The support for Labour as a party, though, contrasts with Mr Miliband's dire personal performance. He net personal rating has plummeting 17 points, with only one in five Britons – and fewer than half of Labour voters – now saying he is turning out to be a good leader of the Labour Party.

Mr Cameron's rating also fell slightly, with three in 10 people saying he is turning out to be a good prime minister, but more than half saying he is not.

Nevertheless, that keeps us in a position where Labour is more popular than the Conservatives, while the position is reversed for the respective leaders. That adds to the complications of predicting any election outcome, especially when we see a collapse of the Lib-Dem vote and the neo-BNP UKIP polling strongly.

Ed Miliband, in fact, is facing a torrid week. Two Labour "heavyweights" (if there are such things) have "mauled his leadership". John Prescott has said that Labour had "massively failed" to hold the Conservatives to account or make its own case, and Lord Glasman, a guru to Mr Miliband, said that the Labour leader needed to prove that he was a "grown-up politician" capable of leading the country.
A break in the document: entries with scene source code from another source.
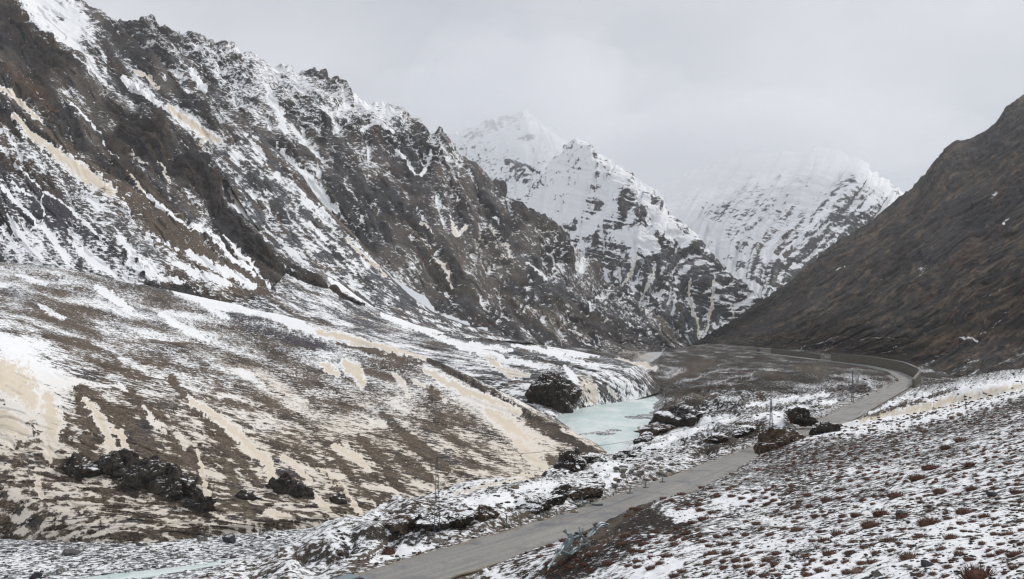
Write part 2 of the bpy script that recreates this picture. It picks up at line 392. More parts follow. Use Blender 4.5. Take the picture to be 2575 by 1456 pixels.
struct(landform('far_right_mountains', [
    [(1620,505,4000),(1660,480,3850),(1720,442,3800),(1760,425,3800),(1800,408,3800),(1840,398,3750),(1880,384,3700),(1920,386,3650),(1960,379,3600),(2000,384,3550),(2030,372,3500),(2055,366,3500),(2080,374,3480),(2110,378,3450),(2160,402,3400),(2210,437,3300),(2260,477,3200),(2330,540,3100),(2420,620,3000)],
    [(1550,560,3800),(1640,532,3600),(1700,502,3500),(1760,484,3450),(1840,462,3400),(1930,448,3300),(1990,440,3200),(2050,436,3100),(2095,446,3050),(2160,452,2950),(2220,520,2900),(2290,620,2850),(2380,700,2800)],
    [(1510,620,3500),(1580,600,3350),(1640,588,3250),(1700,572,3150),(1780,548,3100),(1860,535,3000),(1925,535,2950),(1985,540,2850),(2040,545,2750),(2100,580,2700),(2160,660,2650),(2270,780,2600)],
    [(1530,700,3100),(1600,680,3000),(1660,668,2900),(1720,650,2850),(1790,635,2800),(1840,622,2750),(1880,640,2650),(1915,655,2550),(1950,680,2480),(1985,715,2420),(2040,770,2400),(2140,850,2400)],
    [(1560,790,2700),(1640,780,2600),(1720,760,2550),(1790,750,2500),(1850,760,2400),(1890,790,2300),(1930,810,2250),(1970,830,2200),(2010,850,2200),(2060,870,2200),(2120,880,2200)]],
    460, 300, M_far, flow='v', snow0=0.30, alt=(100,800,0.95), goct=2, ksl=1.0, kst=0.7, kconc=0.55, crag=3, gully=17, gl=(420,52), seed=23, crest_jag=3, khol=0.2, kbare=0.1, back=(60,500),
    mix=[('grey',30,-0.2,0.9),('olive',40,0.05,0.5)], strokes=[
      ('snow',30,[(1660,520),(1750,560),(1800,590)]),('snow',14,[(1720,550),(1800,600),(1870,650)]),('snow',22,[(1740,590),(1830,680),(1900,740)],0.8),
      ('half+grey',30,[(2080,455),(2020,520),(1950,600)]),('thin+grey',24,[(2180,470),(2100,560),(2000,680)]),('thin+rock',30,[(2240,520),(2140,600),(2010,700)]),
      ('half+scree',26,[(2000,560),(1920,620)]),('snow',12,[(2090,390),(2170,430),(2240,490)]),('snow',5,[(2040,470),(1930,570),(1860,640)]),
      ('snow',5,[(2120,480),(2020,590),(1960,640)]),('thin+dark',14,[(1960,665),(2010,660)]),('snow',6,[(1930,640),(1975,650)]),
      ('thin+rock',20,[(2060,690),(1990,740)]),('half',30,[(1900,760),(1960,720)]) ]))
struct(landform('mid_valley_mountain', [
    [(1270,520,2900),(1330,482,2800),(1385,402,2700),(1440,350,2600),(1480,358,2550),(1500,384,2500),(1560,420,2400),(1600,447,2350),(1660,500,2250),(1690,540,2200),(1750,585,2100),(1800,645,2000),(1850,688,1950),(1885,722,1900),(1915,750,1870),(1945,800,1850)],
    [(1290,560,2700),(1350,540,2600),(1420,480,2450),(1480,450,2350),(1540,480,2250),(1600,520,2150),(1660,570,2080),(1720,640,2000),(1790,700,1920),(1850,760,1860),(1900,800,1830)],
    [(1310,620,2500),(1400,600,2350),(1480,590,2200),(1560,600,2080),(1620,630,2000),(1670,680,1950),(1730,740,1900),(1790,780,1850),(1850,820,1820)],
    [(1380,700,2200),(1440,680,2150),(1500,700,2000),(1560,740,1900),(1620,780,1850),(1690,820,1820),(1760,850,1790),(1810,850,1780),(1850,850,1780)],
    [(1420,760,2100),(1500,780,1950),(1560,810,1880),(1620,840,1820),(1690,870,1790),(1760,890,1760),(1810,885,1760),(1850,880,1760)]],
    430, 330, M_far, flow='v', snow0=0.26, alt=(60,560,0.6), goct=2, rot=-14, ksl=1.0, kst=0.8, kconc=0.35, crag=5, gully=12, gl=(200,44), seed=37, crest_jag=2, khol=0.25, kbare=0.1, back=(60,400),
    mix=[('grey',30,-0.1,0.9),('brownrock',40,0.1,0.5)], strokes=[
      ('snow',30,[(1380,480),(1350,560)],0.85),('snow',20,[(1480,420),(1440,520),(1400,570)],0.7),('snow',20,[(1560,440),(1520,500)],0.8),('snow',14,[(1620,500),(1660,550),(1720,600)],0.8),
      ('snow',16,[(1440,590),(1480,570),(1540,520)]),('snow',26,[(1560,590),(1600,600),(1650,620)],0.7),('half',40,[(1450,380),(1420,470)]),
      ('thin+rock',26,[(1480,650),(1560,610)],0.8),('thin',60,[(1600,740),(1760,800)]),('thin',40,[(1680,700),(1800,770)]),
      ('dust',3.0,[(1600,640),(1590,680),(1545,740)]),('dust',3.5,[(1795,690),(1795,740),(1785,790),(1775,855)],),('dust',3.5,[(1735,700),(1735,760),(1752,800),(1757,850)]),('dust',3,[(1650,660),(1640,700),(1600,760)],0.7),('dust',3,[(1835,760),(1850,800)],0.8)]))

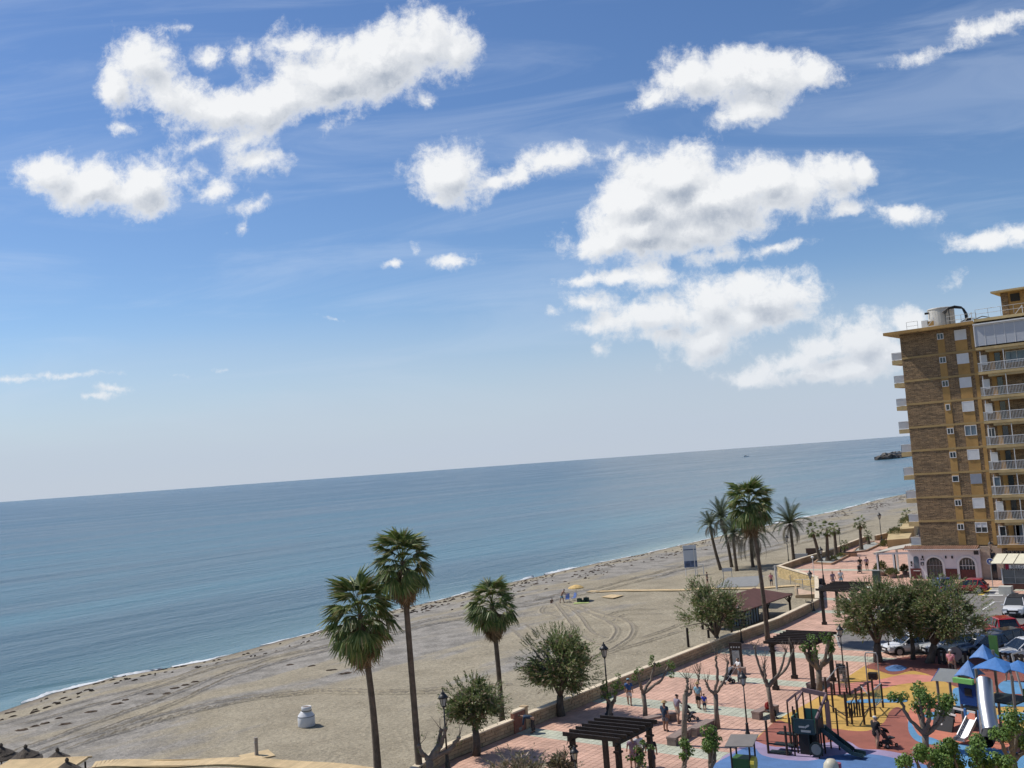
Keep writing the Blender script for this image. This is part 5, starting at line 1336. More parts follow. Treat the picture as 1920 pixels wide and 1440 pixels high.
# ramp with low wall below the terrace
ra = GS(1493, 1122); t = thing('access_ramp', 'pale ramp with low yellow wall and thin handrail below the retaining wall', 'ramp', (0, 0, 0))
A_, B_, C_ = G(1494, 1124, -.75), G(1533, 1122, -.6), G(1492, 1106, -.8)
q = MB(); pts = [(A_.x, A_.y, -1.2), (B_.x, B_.y, -1.2)]
q.beam((A_.x, A_.y, -.65), (B_.x - .3, B_.y + .3, -.55), .25, .8); q.beam((A_.x, A_.y, -.65), (C_.x, C_.y, -.7), .25, .7); q.build('side_wall', STONE, t)
q = MB(); q.add([(A_.x, A_.y, -.5), (B_.x - .3, B_.y + .3, -.18), (G(1530, 1108, 0).x, G(1530, 1108, 0).y, -.18), (C_.x, C_.y, -.55)], [(0, 1, 2, 3)]); q.build('slope', mat('ramp_paving', (.50, .36, .26), .85, .1, 1), t)
q = MB(); q.tube([(A_.x, A_.y, .45), (B_.x - .3, B_.y + .3, .85)], .03, 5); q.tube([(C_.x, C_.y, .45), (C_.x + 4, C_.y - 1.2, .75)], .03, 5); q.tube([(A_.x, A_.y, -.3), (A_.x, A_.y, .45)], .03, 5); q.tube([(C_.x, C_.y, -.5), (C_.x, C_.y, .45)], .03, 5); q.build('handrail', GREY, t)
for (x, y, lb) in [(1483,1092,'thin drain post on the left half of the yellow wall'),(1506,1100,'thin drain post on the right half of the yellow wall')]:
    b = GS(x, y + 6); t = thing('marker_post', lb, 'post', b); q = MB(); q.tube([(0, 0, -.1), (0, 0, 1.3)], .05, 6); q.build('post_shaft', GREY, t)

# white beach bin / tank
bt = GS(575, 1361); t = thing('beach_drum', 'white bottle-shaped plastic drum standing alone on the sand', 'drum', bt)
PL = mat('white_plastic', (.70, .70, .70), .45, .05, 2)
q = MB(); q.lathe([(.60, 0), (.62, .05), (.61, .72), (.56, .80), (.40, 1.0), (.36, 1.06)], n=24); q.build('body', PL, t, True)
q = MB(); q.lathe([(.355, 1.05), (.36, 1.38), (.33, 1.40), (.31, 1.30)], (.08, 0, 0), 20); q.build('neck', PL, t, True)
q = MB(); q.lathe([(.36, 1.085), (.375, 1.09), (.375, 1.12), (.36, 1.125)], (.08, 0, 0), 20); q.lathe([(.615, .70), (.625, .705), (.625, .725), (.61, .73)], n=24); q.build('rim_band', DARKM, t)
q = MB(); q.lathe([(.30, 1.36), (.01, 1.34)], (.08, 0, 0), 16, cap=False); q.build('lid_inside', mat('dull_brown', (.2, .15, .12), .8, 0), t)
# foot shower on a plank platform
fs_ = GS(482, 1419); t = thing('foot_shower', 'small wooden foot shower post on a square plank platform', 'shower', fs_, HEAD + .5)
for k in range(6): q = MB(); q.box((0, -.75 + k * .3, .06), (1.9, .28, .07)); q.build('plank', BOARD, t)
q = MB(); q.box((0, .1, .62), (.20, .22, 1.15)); q.build('post', mat('weathered_post', (.33, .29, .25), .8, .1, 3), t)
q = MB(); q.tube([(0, .0, .9), (-.16, -.02, .93)], .03, 6); q.build('tap', GREY, t)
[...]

Meanwhile, a YouGov poll for the Sunday Times has it that 69 percent of voters feel Mr Miliband is "failing to provide an effective opposition to the government". That is a rise of three points since the same question was asked early last month. That compared with 55 percent disapproving of the government's performance, with only 28 percent approving.

With the voters effectively opting for "none of the above", it is relatively easy for demagogic politicians such as Mr Farage to hoover up the protest votes, so it would be a mistake to think that UKIP's performance can be directly translated in anti-EU sentiment.

Incidentally, YouGov has UKIP's polling at 13 percent, as opposed to the 19 percent ComRes, perpetuating the wide spread in results between polling companies. But, whether you take the high or the low estimate, potential UKIP voters only represent a fraction of those who, in polls, are prepared to say they would vote to leave the EU.

What is intriguing though is that the last time YouGov did an in-depth analysis of Labour supporters voting patterns, it found that immigration, far more than "Europe" was likely to trigger a switch in allegiance.

On that basis , from a purely electoral perspective, Mr Farage is right to push the immigration button. That is best calculated to bring in the votes. But whether that advances the anti-EU cause is less clear. Certainly, the "secret squirrel" plan to leave the EU isn't going to help greatly, which means we are probably right to wonder what the real agenda of UKIP really is.